Really. "Without the participation of these scholars, any attempt to determine who Kennewick Man was and how he relates to modern peoples will be incomplete."

The specialists looking at the specimen now are certainly some of the most prominent people in the field, and I have no doubt that they will uncover something new in their examination. Read it again: there will be something new out of all this. We're still finding new stuff from Ötzi the Iceman, for goodness' sake. It is always good to return to old finds and reexamine them. There may even be a "gotcha" waiting, since the reports of the work already carried out generally make clear that more work can and should be done.
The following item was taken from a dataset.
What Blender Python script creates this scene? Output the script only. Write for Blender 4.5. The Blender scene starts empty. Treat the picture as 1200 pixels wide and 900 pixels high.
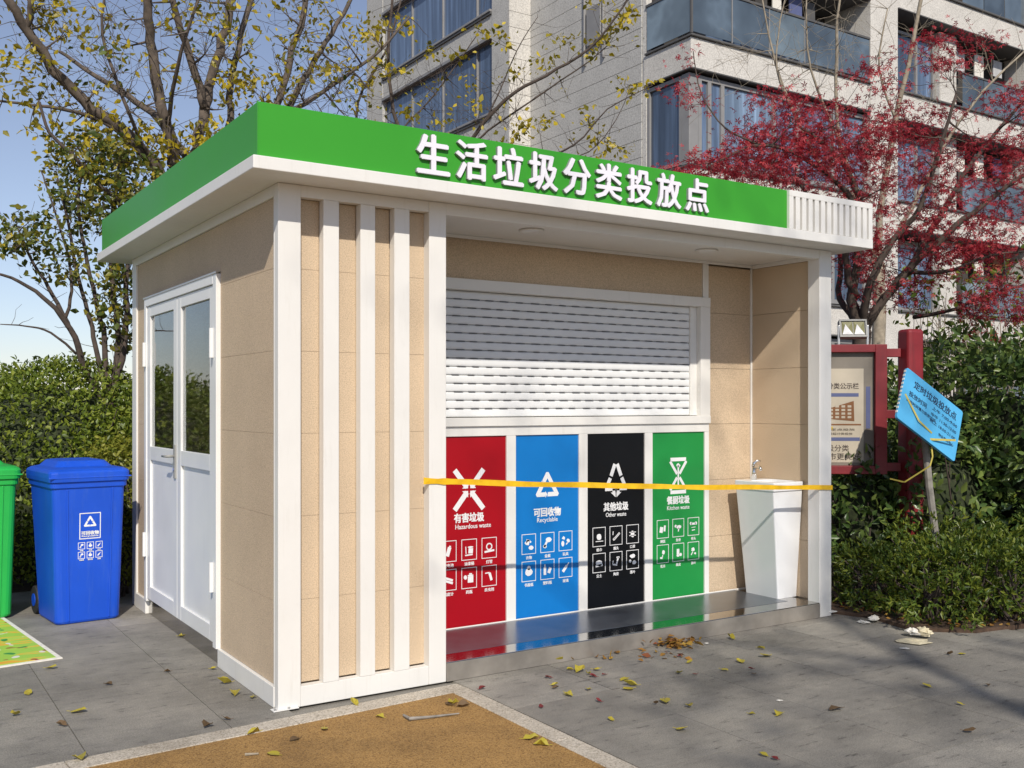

But the NPS reports -- which are now six years old -- use the same references as the study plan of the scientists now starting work. They use the same definitions, criteria, and comparative samples that were developed by some of those scientists. Read them both and compare.

The attitude that there is going to be very much more that these studies missed is, frankly, antiscientific. It is basically a claim that the first people who studied the remains either may have got it wrong or may not have followed published procedures correctly. That is not the way science is supposed to work. That's the way that Robin Cook novels work. And it's irritating for me to read stuff that makes our science look like some cheap paperback.

So yes, I'm exercised about it. It's a circus.

At least there is some hope that it won't take too long. Here's another piece from the attorneys:

It is anticipated that all physical examinations of the skeleton can be completed in approximately two weeks. A detailed report will be issued following evaluation of the examination and test results. Copies of the report will be made available to the government, other scientists and interested members of the public.

That's it. Two weeks to deliver the answers. Which is about a week longer than I have long thought this whole mess should have taken to begin with.

But most of what you want to know, you can find out right now for free. Please check it out, so you'll know how many of the "new" results are six years old.